What you should do: Extract every line below that contains the word "scene".

Supplied material:
++++++++++++++++++++

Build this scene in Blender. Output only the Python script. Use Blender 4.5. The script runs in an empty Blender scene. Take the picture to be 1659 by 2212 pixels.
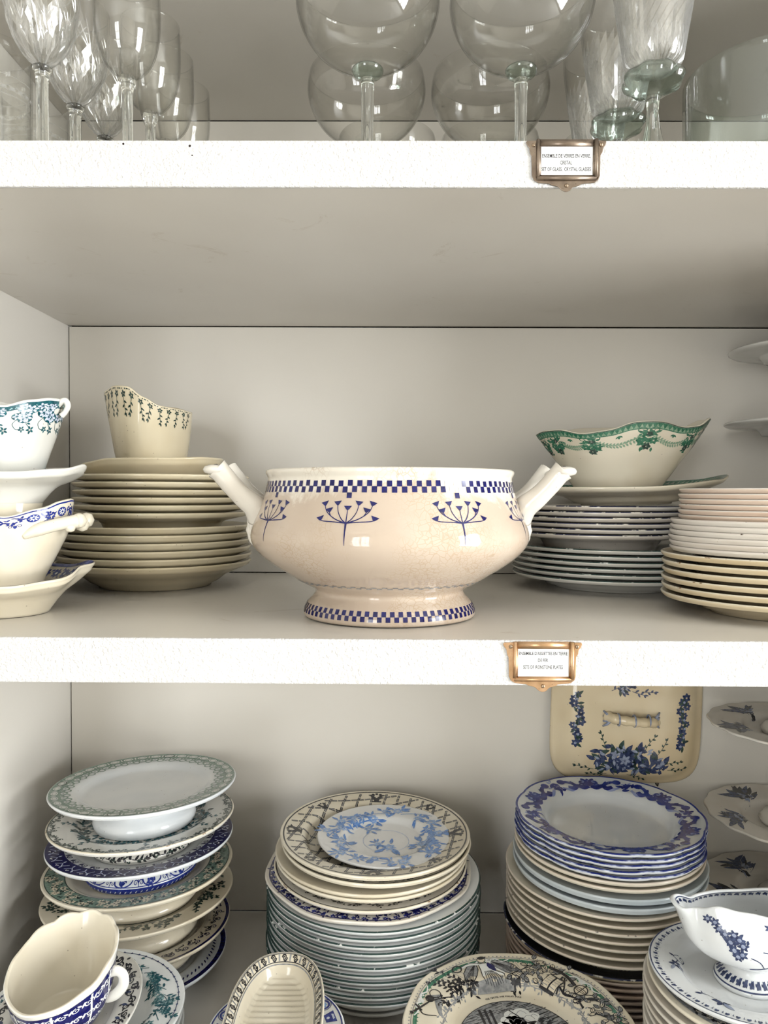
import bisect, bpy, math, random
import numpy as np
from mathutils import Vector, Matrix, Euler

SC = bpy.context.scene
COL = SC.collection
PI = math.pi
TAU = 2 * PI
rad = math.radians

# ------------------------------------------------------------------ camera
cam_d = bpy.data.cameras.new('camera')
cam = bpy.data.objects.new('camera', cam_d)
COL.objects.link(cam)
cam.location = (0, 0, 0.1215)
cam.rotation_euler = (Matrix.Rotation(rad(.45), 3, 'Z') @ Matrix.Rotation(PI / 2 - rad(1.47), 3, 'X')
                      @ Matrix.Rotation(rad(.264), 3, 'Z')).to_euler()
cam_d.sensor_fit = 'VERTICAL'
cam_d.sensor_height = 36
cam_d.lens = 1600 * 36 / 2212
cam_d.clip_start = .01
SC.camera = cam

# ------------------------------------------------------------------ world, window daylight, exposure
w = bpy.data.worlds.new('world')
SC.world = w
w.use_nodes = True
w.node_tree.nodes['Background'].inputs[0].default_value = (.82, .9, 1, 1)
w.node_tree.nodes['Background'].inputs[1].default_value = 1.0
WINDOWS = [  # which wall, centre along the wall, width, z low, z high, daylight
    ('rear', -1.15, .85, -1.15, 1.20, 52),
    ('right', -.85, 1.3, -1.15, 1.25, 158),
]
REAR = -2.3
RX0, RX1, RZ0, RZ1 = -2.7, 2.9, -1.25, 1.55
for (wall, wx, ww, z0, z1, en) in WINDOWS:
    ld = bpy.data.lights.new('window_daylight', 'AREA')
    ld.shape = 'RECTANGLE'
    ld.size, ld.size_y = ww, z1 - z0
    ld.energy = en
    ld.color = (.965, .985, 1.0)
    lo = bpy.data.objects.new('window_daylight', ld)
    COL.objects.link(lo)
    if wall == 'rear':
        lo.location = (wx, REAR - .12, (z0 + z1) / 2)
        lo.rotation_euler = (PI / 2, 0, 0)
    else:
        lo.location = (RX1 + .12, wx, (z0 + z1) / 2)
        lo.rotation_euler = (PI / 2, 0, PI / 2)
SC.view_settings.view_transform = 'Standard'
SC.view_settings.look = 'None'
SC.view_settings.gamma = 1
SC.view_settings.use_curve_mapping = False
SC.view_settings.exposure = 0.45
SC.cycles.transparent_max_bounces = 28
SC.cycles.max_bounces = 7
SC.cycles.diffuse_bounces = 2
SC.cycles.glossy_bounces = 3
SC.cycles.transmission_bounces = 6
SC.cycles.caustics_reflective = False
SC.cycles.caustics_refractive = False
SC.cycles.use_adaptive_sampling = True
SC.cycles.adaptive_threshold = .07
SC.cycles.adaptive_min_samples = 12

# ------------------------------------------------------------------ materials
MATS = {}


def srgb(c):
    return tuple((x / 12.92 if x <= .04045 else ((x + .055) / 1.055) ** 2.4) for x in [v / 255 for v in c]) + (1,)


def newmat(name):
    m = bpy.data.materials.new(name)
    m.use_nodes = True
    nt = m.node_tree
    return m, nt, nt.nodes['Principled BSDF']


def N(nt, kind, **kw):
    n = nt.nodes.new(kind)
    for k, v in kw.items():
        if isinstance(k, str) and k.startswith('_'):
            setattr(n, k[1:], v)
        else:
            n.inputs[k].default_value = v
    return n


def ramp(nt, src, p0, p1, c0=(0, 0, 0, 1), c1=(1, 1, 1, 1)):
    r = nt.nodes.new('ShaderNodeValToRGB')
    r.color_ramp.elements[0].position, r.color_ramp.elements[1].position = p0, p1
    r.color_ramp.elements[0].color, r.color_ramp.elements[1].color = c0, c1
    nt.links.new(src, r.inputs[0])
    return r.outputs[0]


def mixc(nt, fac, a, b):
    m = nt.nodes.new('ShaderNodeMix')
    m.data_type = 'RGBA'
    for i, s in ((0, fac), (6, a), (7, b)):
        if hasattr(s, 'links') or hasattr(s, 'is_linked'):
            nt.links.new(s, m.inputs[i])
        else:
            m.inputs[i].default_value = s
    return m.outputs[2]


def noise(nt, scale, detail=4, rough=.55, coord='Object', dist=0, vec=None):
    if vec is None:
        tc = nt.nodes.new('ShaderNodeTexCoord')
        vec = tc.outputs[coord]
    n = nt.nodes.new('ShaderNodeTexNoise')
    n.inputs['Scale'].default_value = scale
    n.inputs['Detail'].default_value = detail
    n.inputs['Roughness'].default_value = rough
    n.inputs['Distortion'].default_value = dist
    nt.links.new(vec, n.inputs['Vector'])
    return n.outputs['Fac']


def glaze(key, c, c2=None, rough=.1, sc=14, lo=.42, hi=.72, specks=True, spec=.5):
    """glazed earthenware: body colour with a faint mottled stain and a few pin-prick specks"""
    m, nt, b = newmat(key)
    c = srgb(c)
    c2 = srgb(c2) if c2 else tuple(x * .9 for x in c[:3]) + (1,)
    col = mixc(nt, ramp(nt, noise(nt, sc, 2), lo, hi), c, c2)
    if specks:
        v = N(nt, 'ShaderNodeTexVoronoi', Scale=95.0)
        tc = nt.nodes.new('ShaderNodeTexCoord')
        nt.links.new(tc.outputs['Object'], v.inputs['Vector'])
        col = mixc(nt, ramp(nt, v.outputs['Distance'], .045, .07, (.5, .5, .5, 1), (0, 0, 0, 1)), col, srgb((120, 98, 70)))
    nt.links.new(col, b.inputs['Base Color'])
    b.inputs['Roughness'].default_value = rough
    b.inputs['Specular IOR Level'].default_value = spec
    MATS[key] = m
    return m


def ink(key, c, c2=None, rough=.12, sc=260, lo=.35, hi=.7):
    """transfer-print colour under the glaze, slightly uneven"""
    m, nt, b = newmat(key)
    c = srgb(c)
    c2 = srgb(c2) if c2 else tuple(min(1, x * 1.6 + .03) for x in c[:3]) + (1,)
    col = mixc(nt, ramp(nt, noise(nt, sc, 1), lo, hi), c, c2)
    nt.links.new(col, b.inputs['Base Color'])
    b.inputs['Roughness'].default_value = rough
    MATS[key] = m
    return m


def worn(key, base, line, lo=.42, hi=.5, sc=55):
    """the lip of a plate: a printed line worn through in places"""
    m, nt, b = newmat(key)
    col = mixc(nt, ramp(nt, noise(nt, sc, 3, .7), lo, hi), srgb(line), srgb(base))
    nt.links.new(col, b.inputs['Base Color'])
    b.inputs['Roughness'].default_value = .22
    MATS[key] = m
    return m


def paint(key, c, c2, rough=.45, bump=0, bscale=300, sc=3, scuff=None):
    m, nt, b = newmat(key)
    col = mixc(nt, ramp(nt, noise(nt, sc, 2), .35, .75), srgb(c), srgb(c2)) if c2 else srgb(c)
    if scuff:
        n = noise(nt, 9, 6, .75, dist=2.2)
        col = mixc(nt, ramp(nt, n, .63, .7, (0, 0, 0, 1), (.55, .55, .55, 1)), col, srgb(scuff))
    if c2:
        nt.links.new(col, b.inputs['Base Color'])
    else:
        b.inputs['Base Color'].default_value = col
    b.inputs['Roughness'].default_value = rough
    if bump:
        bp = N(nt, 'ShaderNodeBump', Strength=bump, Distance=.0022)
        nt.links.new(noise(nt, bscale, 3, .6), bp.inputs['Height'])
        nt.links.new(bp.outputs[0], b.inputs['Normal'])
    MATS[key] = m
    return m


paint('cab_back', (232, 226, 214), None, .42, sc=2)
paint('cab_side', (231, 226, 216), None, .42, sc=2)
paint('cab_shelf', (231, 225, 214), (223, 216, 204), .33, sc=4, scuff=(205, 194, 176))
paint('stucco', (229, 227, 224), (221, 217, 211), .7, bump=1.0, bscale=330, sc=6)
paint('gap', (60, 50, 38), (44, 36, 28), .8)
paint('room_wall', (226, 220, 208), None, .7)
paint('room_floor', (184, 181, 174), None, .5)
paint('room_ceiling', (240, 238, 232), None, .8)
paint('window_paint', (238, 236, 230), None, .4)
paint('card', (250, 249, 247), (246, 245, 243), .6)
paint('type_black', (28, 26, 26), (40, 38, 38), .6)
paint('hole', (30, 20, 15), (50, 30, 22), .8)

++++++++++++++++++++

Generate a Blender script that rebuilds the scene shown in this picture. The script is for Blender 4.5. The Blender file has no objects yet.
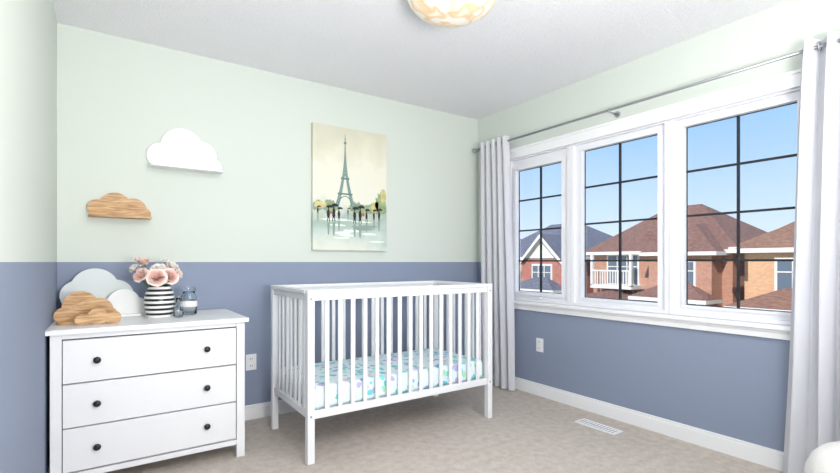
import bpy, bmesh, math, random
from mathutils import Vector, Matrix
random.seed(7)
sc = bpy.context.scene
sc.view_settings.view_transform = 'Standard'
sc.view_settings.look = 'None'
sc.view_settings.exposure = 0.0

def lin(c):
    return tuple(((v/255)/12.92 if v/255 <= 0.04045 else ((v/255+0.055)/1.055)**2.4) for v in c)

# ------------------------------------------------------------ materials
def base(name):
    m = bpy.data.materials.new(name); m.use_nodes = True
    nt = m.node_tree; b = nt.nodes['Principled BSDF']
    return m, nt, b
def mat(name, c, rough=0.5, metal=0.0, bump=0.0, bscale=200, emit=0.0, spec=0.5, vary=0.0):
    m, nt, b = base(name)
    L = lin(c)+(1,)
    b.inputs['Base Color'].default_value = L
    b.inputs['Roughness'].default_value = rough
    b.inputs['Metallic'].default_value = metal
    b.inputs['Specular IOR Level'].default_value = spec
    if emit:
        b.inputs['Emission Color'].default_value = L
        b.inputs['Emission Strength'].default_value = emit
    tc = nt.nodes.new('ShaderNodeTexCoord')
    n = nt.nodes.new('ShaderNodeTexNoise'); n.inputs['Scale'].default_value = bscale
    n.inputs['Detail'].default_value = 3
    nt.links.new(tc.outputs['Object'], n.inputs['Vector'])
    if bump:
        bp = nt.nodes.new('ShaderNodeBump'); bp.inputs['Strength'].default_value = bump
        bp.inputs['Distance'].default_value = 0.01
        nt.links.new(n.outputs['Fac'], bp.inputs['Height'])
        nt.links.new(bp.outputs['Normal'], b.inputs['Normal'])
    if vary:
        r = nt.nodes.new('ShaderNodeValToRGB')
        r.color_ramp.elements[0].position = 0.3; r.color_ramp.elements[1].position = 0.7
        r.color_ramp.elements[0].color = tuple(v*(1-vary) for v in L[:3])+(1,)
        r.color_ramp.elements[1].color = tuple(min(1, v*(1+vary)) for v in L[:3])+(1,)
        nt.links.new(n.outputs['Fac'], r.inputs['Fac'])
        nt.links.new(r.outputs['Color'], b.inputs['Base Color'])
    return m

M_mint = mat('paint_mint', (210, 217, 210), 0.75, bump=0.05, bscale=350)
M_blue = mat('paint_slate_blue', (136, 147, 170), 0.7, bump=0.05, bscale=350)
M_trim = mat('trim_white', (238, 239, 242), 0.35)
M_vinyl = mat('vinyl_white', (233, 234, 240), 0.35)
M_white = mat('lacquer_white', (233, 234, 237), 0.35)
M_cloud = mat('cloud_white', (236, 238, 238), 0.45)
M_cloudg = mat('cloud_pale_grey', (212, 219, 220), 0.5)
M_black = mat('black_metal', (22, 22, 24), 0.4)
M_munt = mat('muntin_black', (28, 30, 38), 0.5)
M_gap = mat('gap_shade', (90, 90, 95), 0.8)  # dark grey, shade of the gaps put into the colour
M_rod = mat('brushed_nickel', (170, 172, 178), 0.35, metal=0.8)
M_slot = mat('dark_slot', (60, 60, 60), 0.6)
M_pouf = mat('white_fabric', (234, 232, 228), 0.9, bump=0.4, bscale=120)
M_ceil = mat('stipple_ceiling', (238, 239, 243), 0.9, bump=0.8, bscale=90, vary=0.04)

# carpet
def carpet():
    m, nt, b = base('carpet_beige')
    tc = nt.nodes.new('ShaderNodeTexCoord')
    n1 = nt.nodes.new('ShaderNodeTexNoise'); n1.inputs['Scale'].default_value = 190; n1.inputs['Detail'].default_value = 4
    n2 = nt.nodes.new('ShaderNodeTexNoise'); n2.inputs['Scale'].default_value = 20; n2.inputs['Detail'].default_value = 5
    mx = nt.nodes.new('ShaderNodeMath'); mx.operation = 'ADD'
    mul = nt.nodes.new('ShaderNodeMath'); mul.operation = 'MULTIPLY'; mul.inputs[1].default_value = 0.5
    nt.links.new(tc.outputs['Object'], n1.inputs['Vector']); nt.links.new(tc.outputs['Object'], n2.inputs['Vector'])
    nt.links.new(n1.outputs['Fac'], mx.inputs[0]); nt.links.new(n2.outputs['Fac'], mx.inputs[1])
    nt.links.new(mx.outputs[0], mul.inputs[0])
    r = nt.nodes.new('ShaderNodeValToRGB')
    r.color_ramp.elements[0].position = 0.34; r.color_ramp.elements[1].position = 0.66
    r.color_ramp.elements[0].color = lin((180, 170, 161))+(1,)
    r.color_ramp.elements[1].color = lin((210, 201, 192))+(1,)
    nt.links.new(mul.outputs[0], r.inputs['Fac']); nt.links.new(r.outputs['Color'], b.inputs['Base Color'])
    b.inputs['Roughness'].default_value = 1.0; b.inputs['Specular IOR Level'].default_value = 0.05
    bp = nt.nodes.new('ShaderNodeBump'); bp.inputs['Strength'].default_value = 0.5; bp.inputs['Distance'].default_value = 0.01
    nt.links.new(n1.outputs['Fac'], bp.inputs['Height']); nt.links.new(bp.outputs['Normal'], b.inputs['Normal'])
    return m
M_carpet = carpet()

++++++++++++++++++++

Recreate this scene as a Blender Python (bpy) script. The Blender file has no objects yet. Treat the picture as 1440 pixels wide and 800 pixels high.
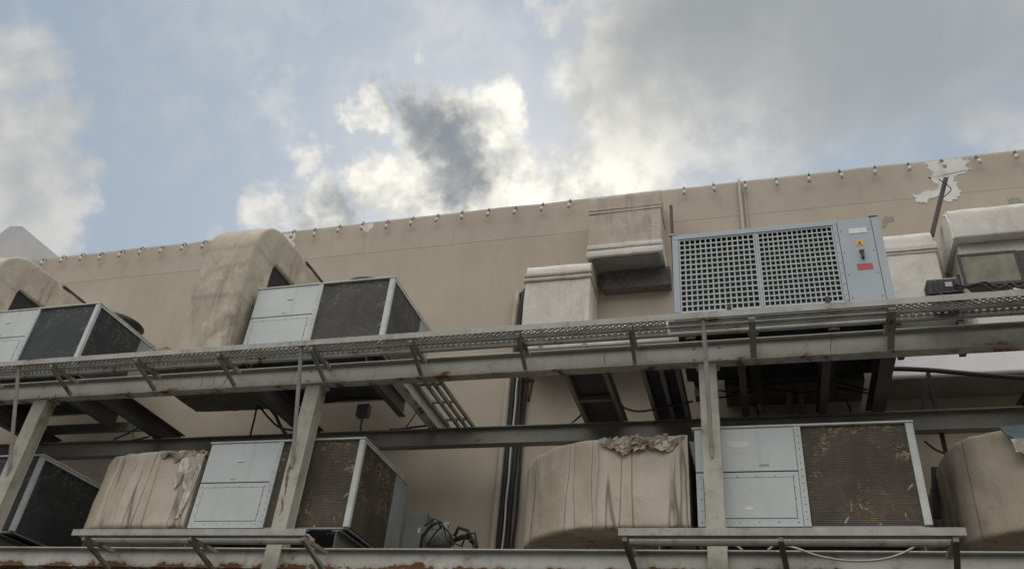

++++++++++++++++++++

Completed exercise:
Build this scene in Blender. Output only the Python script. Use Blender 4.5. The script runs in an empty Blender scene. Take the picture to be 1659 by 2212 pixels.
SC = bpy.context.scene
Generate a Blender script that rebuilds the scene shown in this picture. The script is for Blender 4.5. The Blender file has no objects yet.
sc = bpy.context.scene
Recreate this scene as a Blender Python (bpy) script. The Blender file has no objects yet. Treat the picture as 1440 pixels wide and 800 pixels high.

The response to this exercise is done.